So many times this winter, I’ve just wanted to give up. Curl up, fall asleep, and not have to face waking up in the morning. I’m not suggesting I’ve been suicidal. That would have taken energy that I didn’t have. But my brain would run over the litany of failure that is my life, and try in vain to pull the positives from it. And fail. So, I may have wished that some days a bus would run me over, but I’ve not thought to jump under one. I just couldn’t fight it as the dark days drew in, as my body refused to do as I told it, as I felt increasingly driven into a corner by things I couldn’t fight. Things I couldn’t see, touch, or feel, but which were so very real. How could I fight, with nothing much worth fighting for?
But as the nights get shorter again, my energy increases. In fragments, yes. Like the steady drip that builds a stalactite. And actually, I start to see some light, some positives. Some things to fight for.
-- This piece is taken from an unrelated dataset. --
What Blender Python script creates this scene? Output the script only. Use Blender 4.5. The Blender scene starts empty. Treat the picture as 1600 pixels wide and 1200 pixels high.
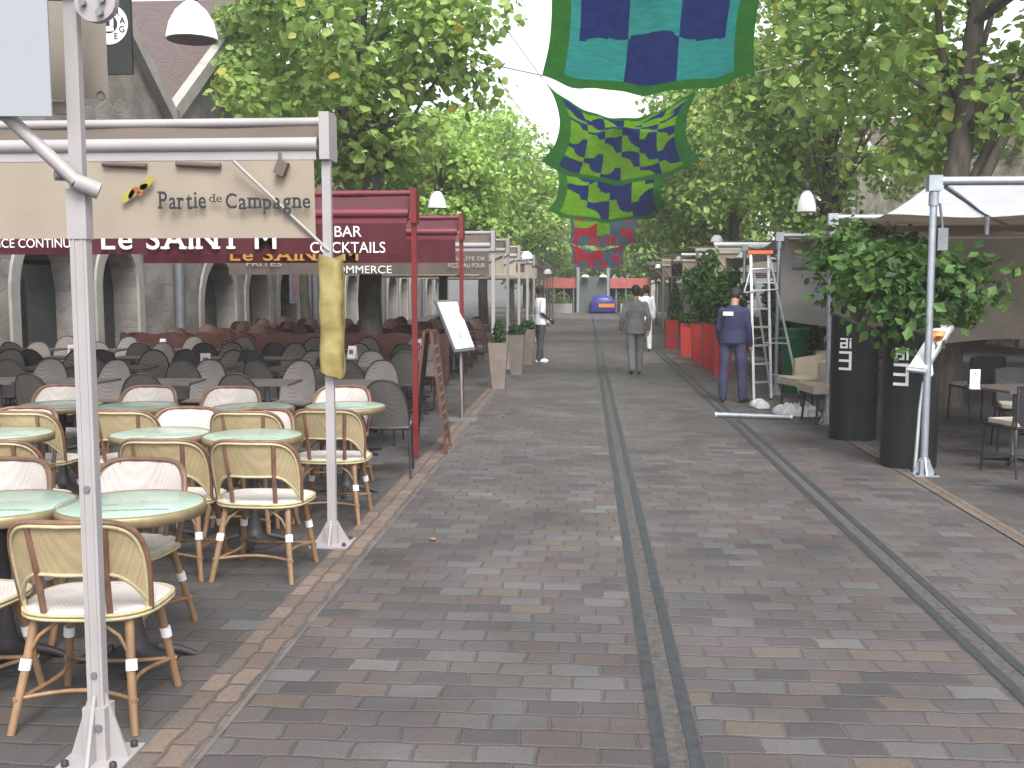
import bpy, math, random
import numpy as np
from mathutils import Vector, Matrix, noise
R = math.radians
random.seed(7); rng = np.random.default_rng(7)
S = bpy.context.scene
C = S.collection
# ---------------------------------------------------------------- camera
F = 1640.0; CAMH = 1.75
cam = bpy.data.objects.new('camera', bpy.data.cameras.new('camera')); C.objects.link(cam)
cam.data.sensor_width = 36; cam.data.lens = F/1600*36; cam.data.clip_start = .05; cam.data.clip_end = 900
YAW = math.atan(115/F); PITCH = math.atan(155/math.hypot(F, 115))
cam.location = (0, 0, CAMH); cam.rotation_euler = (math.pi/2-PITCH, 0, YAW)
S.camera = cam
CM = cam.rotation_euler.to_matrix()
def ray(px, py): return CM @ Vector(((px-800)/F, (600-py)/F, -1))
def G(px, py, z=0.0):
    d = ray(px, py); t = (z-CAMH)/d.z; return Vector((d.x*t, d.y*t, z))
def P(px, py, Y):
    d = ray(px, py); t = Y/d.y; return Vector((d.x*t, Y, CAMH+d.z*t))
# ---------------------------------------------------------------- light
SUN_EL, SUN_AZ = R(50), R(162)
w = bpy.data.worlds.new('World'); S.world = w; w.use_nodes = True
nt = w.node_tree; nt.nodes.clear()
out = nt.nodes.new('ShaderNodeOutputWorld'); bg = nt.nodes.new('ShaderNodeBackground')
sky = nt.nodes.new('ShaderNodeTexSky'); sky.sky_type = 'NISHITA'; sky.sun_disc = False
sky.sun_elevation = SUN_EL; sky.sun_rotation = SUN_AZ; sky.air_density = 1.0; sky.dust_density = 3.0; sky.ozone_density = 1.0
hs = nt.nodes.new('ShaderNodeHueSaturation'); hs.inputs['Saturation'].default_value = .16
nt.links.new(sky.outputs[0], hs.inputs['Color']); nt.links.new(hs.outputs[0], bg.inputs[0])
bg.inputs[1].default_value = .15; nt.links.new(bg.outputs[0], out.inputs[0])
sl = bpy.data.lights.new('sun', 'SUN'); sl.energy = 1.4; sl.angle = R(25); sl.color = (1, .97, .93)
so = bpy.data.objects.new('sun', sl); C.objects.link(so)
sd = Vector((math.sin(SUN_AZ)*math.cos(SUN_EL), math.cos(SUN_AZ)*math.cos(SUN_EL), math.sin(SUN_EL)))
so.rotation_euler = sd.to_track_quat('Z', 'Y').to_euler(); so.location = (0, 0, 30)
S.view_settings.view_transform = 'Standard'; S.view_settings.look = 'None'
S.view_settings.exposure = 1.3; S.view_settings.gamma = 1
S.cycles.max_bounces = 6; S.cycles.transparent_max_bounces = 8
# ---------------------------------------------------------------- helpers
def tag(o, label=None, cat=None, group=None, kind=None):
    if label: o['label'] = label
    if cat: o['category'] = cat
    if group: o['group'] = group
    if kind: o['kind'] = kind
    return o
def empty(name, loc=(0, 0, 0), rz=0, label=None, cat=None, group=None):
    o = bpy.data.objects.new(name, None); C.objects.link(o); o.location = loc; o.rotation_euler = (0, 0, rz)
    o.empty_display_size = .1
    return tag(o, label, cat, group)
def copy_tree(o, parent=None):
    c = o.copy(); C.objects.link(c); c.parent = parent
    for ch in KIDS.get(o.name, []): copy_tree(ch, c)
    return c
KIDS = {}
def dup(root, loc, rz=0, label=None, group=None, scale=None):
    r = copy_tree(root); r.location = loc; r.rotation_euler = (0, 0, rz)
    if scale: r.scale = scale if hasattr(scale, '__len__') else (scale,)*3
    if label: r['label'] = label
    if group: r['group'] = group
    return r
class MB:
    def __init__(s): s.v = []; s.f = []; s.m = []; s.sm = []
    def add(s, vs, fs, mi=0, smooth=False):
        b = len(s.v); s.v += [tuple(p) for p in vs]
        for f in fs: s.f.append([i+b for i in f]); s.m.append(mi); s.sm.append(smooth)
    def box(s, lo, hi, mi=0, rot=None, org=None, bev=0):
        x0, y0, z0 = lo; x1, y1, z1 = hi
        vs = [Vector(p) for p in ((x0,y0,z0),(x1,y0,z0),(x1,y1,z0),(x0,y1,z0),(x0,y0,z1),(x1,y0,z1),(x1,y1,z1),(x0,y1,z1))]
        if rot is not None:
            o = Vector(org or (0,0,0)); vs = [rot @ (p-o) + o for p in vs]
        s.add(vs, [(0,3,2,1),(4,5,6,7),(0,1,5,4),(1,2,6,5),(2,3,7,6),(3,0,4,7)], mi); return s
    def tube(s, pts, r, n=8, mi=0, closed=False, sq=False, caps=True):
        pts = [Vector(p) for p in pts]; k = len(pts)
        rs = list(r) if hasattr(r, '__len__') else [r]*k
        T = []
        for i in range(k):
            a = pts[(i-1) % k] if (closed or i > 0) else pts[i]
            b = pts[(i+1) % k] if (closed or i < k-1) else pts[i]
            t = (b-a); T.append(t.normalized() if t.length > 1e-9 else Vector((0,0,1)))
        up = Vector((0, 0, 1)) if abs(T[0].z) < .9 else Vector((0, 1, 0))
        N = (up - T[0]*up.dot(T[0])).normalized(); vs = []
        for i in range(k):
            if i: N = (N - T[i]*N.dot(T[i])); N = N.normalized() if N.length > 1e-6 else Vector((1,0,0))
            B = T[i].cross(N)
            for j in range(n):
                a = 2*math.pi*(j+(.5 if sq else 0))/n
                q = rs[i]*(1.41421 if sq else 1)
                vs.append(pts[i] + (N*math.cos(a)+B*math.sin(a))*q)
        fs = []
        for i in range(k if closed else k-1):
            i2 = (i+1) % k
            for j in range(n): fs.append((i*n+j, i*n+(j+1) % n, i2*n+(j+1) % n, i2*n+j))
        if caps and not closed:
            s.add(vs[:n], [tuple(range(n-1, -1, -1))], mi); s.add(vs[-n:], [tuple(range(n))], mi)
        s.add(vs, fs, mi, not sq); return s
    def lathe(s, prof, n=20, c=(0, 0, 0), mi=0, smooth=True, cap=True):
        vs = []; fs = []
        for (r, z) in prof:
            for j in range(n):
                a = 2*math.pi*j/n; vs.append((c[0]+r*math.cos(a), c[1]+r*math.sin(a), c[2]+z))
        for i in range(len(prof)-1):
            for j in range(n): fs.append((i*n+j, i*n+(j+1) % n, (i+1)*n+(j+1) % n, (i+1)*n+j))
        if cap:
            s.add(vs[:n], [tuple(range(n-1, -1, -1))], mi); s.add(vs[-n:], [tuple(range(n))], mi)
        s.add(vs, fs, mi, smooth); return s
    def sheet(s, fn, nu, nv, th=.004, mi=0, mf=None, mi_back=None, smooth=True):
        """closed thin slab following fn(u,v), thickness along the surface normal"""
        e = 1e-3; top = []; bot = []
        for i in range(nu+1):
            for j in range(nv+1):
                u, v = i/nu, j/nv
                p = Vector(fn(u, v))
                du = Vector(fn(min(u+e, 1), v))-Vector(fn(max(u-e, 0), v)); dv = Vector(fn(u, min(v+e, 1)))-Vector(fn(u, max(v-e, 0)))
                n_ = du.cross(dv); n_ = n_.normalized() if n_.length > 1e-12 else Vector((0, 0, 1))
                top.append(p+n_*th/2); bot.append(p-n_*th/2)
        b = len(s.v); s.v += [tuple(p) for p in top+bot]; M = (nu+1)*(nv+1)
        def A(fi, m, sm_=None):
            if sm_ is False:
                k = len(s.v); s.v += [s.v[q+b] for q in fi]; s.f.append([k, k+1, k+2, k+3]); s.m.append(m); s.sm.append(False)
            else: s.f.append([q+b for q in fi]); s.m.append(m); s.sm.append(smooth)
        for i in range(nu):
            for j in range(nv):
                a0 = i*(nv+1)+j; q = (a0, a0+nv+1, a0+nv+2, a0+1)
                m = mf((i+.5)/nu, (j+.5)/nv) if mf else mi
                A(q, m); A([x+M for x in reversed(q)], m if mi_back is None else mi_back)
        for i in range(nu):
            a0 = i*(nv+1); A((a0, a0+M, a0+nv+1+M, a0+nv+1), mi, False); a0 += nv; A((a0, a0+nv+1, a0+nv+1+M, a0+M), mi, False)
        for j in range(nv):
            A((j, j+1, j+1+M, j+M), mi, False); a0 = nu*(nv+1)+j; A((a0, a0+M, a0+1+M, a0+1), mi, False)
        return s
    def build(s, name, mats, parent=None, loc=None):
        me = bpy.data.meshes.new(name); me.from_pydata(s.v, [], s.f)
        mats = mats if isinstance(mats, (list, tuple)) else [mats]
        for m in mats: me.materials.append(m)
        me.polygons.foreach_set('material_index', s.m); me.polygons.foreach_set('use_smooth', s.sm); me.update()
        return link(name, me, parent, loc)
def link(name, me, parent=None, loc=None):
    o = bpy.data.objects.new(name, me); C.objects.link(o)
    if loc is not None: o.location = loc
    if parent is not None:
        o.parent = parent; KIDS.setdefault(parent.name, []).append(o)
    return o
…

Sometimes, I just forget to fight. I look in the mirror, and everything just drains out of me as I see the face I don’t recognise stare back at me. I can’t even get to “What do I want?” or “How can I get there?” because I get too tied up in “Who the fuck is that?” Because the answer to the first two questions are where I find something to fight for, not in the last one.
I get on best when I’m fighting. When every nerve, sinew, and muscle in my body is focussed on a goal, on an impossible future. Because then I’m alive. As the nights draw back out again, I’m starting to find my fighting face. I’m starting to put it on, and go out and do things.
That fighting face. That’s what brought me to Changing Faces. That’s what took me to Improv-ing Lives. Something worth fighting for. Because I really, really believe in facial equality. Because I don’t want other people to have to face their own face, and see it as a hurdle or a hindrance or even a stranger. It should be as protected a characteristic for them as gender, as race, as sexuality. And I can’t go out there to people in the same position and say “It gets better” because if I did that, I’d be lying. I’ve not seen it get better. I don’t even know if I will see it get better. But I can push and fight to make it better.
And to do that, to fight it every step of the way, I tack on my charasmatic face. And the more I play that confident, passionate character, a man arguing a case he really believes in, the more I actually come to believe it. My own confidence. And it’s a fight, every stop of the way, against my own self esteem, my own judgement, my own feelings. Because I’m fighting that figure that looks out of the mirror and says “You are beyond repair.” The more I fight that, the more everything else starts to fall into place. The more I can fight against the malaise, against the darkness, against my own frailties which keep rearing their ugly heads. And the easier it is to win.
I have my goals. I have my future. I have my mind. I will not give up.